>> BEGIN RECORD EXTRACTS
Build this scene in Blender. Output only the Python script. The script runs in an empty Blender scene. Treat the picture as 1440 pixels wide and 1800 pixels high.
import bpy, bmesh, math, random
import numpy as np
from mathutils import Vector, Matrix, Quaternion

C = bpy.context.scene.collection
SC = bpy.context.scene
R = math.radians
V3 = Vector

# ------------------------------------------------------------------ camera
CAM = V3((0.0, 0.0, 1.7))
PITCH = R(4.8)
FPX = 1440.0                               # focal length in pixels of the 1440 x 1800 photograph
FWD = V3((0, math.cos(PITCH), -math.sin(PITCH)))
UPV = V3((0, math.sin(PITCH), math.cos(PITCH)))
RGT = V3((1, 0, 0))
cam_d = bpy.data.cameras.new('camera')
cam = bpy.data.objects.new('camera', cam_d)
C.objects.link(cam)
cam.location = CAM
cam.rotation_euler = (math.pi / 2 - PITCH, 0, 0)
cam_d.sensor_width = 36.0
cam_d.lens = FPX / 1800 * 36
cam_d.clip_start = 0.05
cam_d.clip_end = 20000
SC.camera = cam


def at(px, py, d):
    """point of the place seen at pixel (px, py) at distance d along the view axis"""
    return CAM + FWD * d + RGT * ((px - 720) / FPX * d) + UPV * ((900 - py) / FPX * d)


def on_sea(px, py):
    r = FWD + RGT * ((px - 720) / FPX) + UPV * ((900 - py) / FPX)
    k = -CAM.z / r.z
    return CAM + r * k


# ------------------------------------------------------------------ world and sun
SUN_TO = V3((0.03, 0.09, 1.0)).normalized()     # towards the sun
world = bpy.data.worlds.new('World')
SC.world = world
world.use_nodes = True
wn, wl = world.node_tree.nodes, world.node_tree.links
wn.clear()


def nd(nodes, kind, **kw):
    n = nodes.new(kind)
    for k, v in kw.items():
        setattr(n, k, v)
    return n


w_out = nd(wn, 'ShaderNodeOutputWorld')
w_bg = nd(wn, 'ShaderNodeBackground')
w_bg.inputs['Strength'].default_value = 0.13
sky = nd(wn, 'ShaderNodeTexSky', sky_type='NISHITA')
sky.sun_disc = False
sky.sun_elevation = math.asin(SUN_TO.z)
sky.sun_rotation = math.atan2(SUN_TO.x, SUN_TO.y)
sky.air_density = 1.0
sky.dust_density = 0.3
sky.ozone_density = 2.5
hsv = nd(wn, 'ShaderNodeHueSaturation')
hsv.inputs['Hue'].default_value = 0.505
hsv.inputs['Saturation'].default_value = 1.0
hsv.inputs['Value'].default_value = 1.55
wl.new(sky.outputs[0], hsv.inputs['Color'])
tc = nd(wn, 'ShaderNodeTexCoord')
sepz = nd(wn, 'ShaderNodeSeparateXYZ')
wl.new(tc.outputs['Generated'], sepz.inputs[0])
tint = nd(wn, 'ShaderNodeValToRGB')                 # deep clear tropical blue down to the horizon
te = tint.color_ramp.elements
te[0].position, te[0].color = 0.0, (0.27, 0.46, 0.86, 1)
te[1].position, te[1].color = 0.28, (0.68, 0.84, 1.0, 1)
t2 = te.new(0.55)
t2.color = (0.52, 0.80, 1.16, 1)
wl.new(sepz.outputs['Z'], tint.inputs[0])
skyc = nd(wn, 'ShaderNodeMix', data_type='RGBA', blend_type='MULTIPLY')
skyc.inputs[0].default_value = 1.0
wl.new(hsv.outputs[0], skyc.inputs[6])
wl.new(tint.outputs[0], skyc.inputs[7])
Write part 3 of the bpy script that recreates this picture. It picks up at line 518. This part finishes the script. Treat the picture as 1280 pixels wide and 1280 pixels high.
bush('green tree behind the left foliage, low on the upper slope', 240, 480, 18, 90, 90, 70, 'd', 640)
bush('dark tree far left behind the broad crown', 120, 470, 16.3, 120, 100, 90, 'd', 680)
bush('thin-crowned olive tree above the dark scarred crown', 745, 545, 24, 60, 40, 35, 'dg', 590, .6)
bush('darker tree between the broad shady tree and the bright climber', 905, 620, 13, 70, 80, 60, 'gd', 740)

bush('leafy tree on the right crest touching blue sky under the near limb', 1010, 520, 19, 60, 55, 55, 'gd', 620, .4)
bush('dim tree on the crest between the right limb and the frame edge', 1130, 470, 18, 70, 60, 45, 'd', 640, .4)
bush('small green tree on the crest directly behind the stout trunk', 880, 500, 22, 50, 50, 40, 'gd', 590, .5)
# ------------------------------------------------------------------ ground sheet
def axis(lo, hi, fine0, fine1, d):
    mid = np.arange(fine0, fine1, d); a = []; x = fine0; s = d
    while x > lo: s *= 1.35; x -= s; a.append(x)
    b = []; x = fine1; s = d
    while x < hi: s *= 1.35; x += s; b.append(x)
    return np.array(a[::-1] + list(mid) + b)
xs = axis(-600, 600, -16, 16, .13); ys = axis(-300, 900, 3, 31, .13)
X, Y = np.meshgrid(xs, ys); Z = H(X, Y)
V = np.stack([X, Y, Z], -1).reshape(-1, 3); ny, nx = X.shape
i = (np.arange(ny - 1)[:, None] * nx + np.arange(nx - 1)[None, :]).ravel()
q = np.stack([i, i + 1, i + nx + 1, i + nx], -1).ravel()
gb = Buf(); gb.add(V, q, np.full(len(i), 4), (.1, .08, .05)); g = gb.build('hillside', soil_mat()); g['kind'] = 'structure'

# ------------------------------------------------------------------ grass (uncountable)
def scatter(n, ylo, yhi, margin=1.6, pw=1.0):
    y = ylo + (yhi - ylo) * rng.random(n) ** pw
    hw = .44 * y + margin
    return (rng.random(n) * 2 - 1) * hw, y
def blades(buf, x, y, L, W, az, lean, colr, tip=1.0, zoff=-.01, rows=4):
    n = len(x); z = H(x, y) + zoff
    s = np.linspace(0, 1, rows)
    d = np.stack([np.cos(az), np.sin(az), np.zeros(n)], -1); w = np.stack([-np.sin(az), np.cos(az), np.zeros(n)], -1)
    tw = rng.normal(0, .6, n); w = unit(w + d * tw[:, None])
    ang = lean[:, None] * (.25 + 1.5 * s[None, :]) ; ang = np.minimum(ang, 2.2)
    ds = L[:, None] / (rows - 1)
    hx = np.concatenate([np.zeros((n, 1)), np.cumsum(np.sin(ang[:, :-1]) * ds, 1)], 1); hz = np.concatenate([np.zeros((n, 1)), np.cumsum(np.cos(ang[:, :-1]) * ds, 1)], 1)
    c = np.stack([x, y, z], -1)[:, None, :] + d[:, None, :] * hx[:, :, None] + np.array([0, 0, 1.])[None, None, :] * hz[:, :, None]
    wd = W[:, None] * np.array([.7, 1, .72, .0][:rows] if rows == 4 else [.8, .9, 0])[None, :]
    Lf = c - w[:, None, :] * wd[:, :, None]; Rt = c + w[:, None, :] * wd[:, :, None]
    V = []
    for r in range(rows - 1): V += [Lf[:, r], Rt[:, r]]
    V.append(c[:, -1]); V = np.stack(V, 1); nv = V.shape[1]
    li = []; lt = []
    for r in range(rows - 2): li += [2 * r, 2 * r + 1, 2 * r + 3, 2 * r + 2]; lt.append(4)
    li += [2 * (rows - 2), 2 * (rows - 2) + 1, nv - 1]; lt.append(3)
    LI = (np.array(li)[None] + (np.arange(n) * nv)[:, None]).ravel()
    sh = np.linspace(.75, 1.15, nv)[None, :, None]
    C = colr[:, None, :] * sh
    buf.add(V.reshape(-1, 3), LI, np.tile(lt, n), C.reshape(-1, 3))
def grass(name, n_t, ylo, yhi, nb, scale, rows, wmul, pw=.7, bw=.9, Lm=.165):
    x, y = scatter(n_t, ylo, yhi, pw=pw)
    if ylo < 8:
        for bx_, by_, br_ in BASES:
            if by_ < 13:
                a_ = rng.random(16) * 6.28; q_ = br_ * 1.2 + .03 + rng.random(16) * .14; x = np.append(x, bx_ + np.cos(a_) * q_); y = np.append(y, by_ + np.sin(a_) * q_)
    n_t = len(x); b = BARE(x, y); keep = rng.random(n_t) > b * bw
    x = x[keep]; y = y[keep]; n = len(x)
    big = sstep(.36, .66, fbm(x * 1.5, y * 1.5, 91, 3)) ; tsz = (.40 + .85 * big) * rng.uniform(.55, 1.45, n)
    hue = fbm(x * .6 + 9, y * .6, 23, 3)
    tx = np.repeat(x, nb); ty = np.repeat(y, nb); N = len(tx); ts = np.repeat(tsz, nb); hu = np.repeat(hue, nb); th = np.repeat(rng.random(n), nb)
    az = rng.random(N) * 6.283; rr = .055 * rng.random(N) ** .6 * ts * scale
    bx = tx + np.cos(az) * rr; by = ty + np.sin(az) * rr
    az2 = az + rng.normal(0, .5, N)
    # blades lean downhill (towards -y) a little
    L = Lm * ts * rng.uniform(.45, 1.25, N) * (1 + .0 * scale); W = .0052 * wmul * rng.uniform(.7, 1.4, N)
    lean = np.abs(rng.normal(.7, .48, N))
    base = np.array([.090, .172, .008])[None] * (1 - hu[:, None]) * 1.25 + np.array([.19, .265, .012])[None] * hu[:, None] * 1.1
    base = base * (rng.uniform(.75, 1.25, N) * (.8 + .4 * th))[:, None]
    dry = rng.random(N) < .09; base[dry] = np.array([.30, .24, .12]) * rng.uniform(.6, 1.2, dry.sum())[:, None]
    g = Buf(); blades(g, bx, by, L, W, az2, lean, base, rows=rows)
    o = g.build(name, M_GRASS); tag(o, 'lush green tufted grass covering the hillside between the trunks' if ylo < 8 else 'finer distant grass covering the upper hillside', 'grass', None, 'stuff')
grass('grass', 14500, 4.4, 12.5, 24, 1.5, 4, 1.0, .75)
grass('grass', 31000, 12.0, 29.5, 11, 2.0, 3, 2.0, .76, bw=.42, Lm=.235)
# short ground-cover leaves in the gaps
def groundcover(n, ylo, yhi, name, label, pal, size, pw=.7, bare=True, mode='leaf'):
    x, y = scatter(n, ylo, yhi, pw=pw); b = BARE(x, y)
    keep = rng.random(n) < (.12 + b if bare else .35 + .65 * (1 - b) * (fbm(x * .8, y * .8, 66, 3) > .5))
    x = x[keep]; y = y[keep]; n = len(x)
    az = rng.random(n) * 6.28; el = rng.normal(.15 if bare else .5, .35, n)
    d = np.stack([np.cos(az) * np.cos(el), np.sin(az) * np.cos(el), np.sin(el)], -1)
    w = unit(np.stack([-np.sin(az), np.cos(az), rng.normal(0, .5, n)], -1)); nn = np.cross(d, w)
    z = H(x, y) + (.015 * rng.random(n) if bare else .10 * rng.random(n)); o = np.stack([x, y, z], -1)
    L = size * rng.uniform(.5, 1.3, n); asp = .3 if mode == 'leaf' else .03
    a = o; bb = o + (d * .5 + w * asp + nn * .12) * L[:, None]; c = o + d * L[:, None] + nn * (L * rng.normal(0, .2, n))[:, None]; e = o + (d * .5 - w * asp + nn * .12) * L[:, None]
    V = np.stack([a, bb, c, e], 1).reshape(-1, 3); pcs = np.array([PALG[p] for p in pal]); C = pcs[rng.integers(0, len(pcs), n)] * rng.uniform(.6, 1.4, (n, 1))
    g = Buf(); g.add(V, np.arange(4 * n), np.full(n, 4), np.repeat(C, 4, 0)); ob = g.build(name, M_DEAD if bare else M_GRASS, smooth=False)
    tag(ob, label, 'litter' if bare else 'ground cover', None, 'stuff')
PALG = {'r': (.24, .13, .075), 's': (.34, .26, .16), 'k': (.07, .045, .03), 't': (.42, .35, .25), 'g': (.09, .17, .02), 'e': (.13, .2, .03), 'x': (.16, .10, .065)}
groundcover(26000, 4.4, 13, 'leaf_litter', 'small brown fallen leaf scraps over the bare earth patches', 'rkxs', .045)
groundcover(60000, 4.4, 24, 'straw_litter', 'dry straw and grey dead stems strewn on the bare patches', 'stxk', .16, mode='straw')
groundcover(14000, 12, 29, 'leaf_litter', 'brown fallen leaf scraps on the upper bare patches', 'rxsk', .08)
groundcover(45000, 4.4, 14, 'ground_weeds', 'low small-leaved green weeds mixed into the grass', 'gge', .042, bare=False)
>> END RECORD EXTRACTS
• [REQUIRED WORK] Find each line holding the word "picture" and copy it.

• [SOLUTION TO THE PROBLEM]
Build this scene in Blender. Output only the Python script. The script runs in an empty Blender scene. Treat the picture as 1440 pixels wide and 1800 pixels high.
Write part 3 of the bpy script that recreates this picture. It picks up at line 518. This part finishes the script. Treat the picture as 1280 pixels wide and 1280 pixels high.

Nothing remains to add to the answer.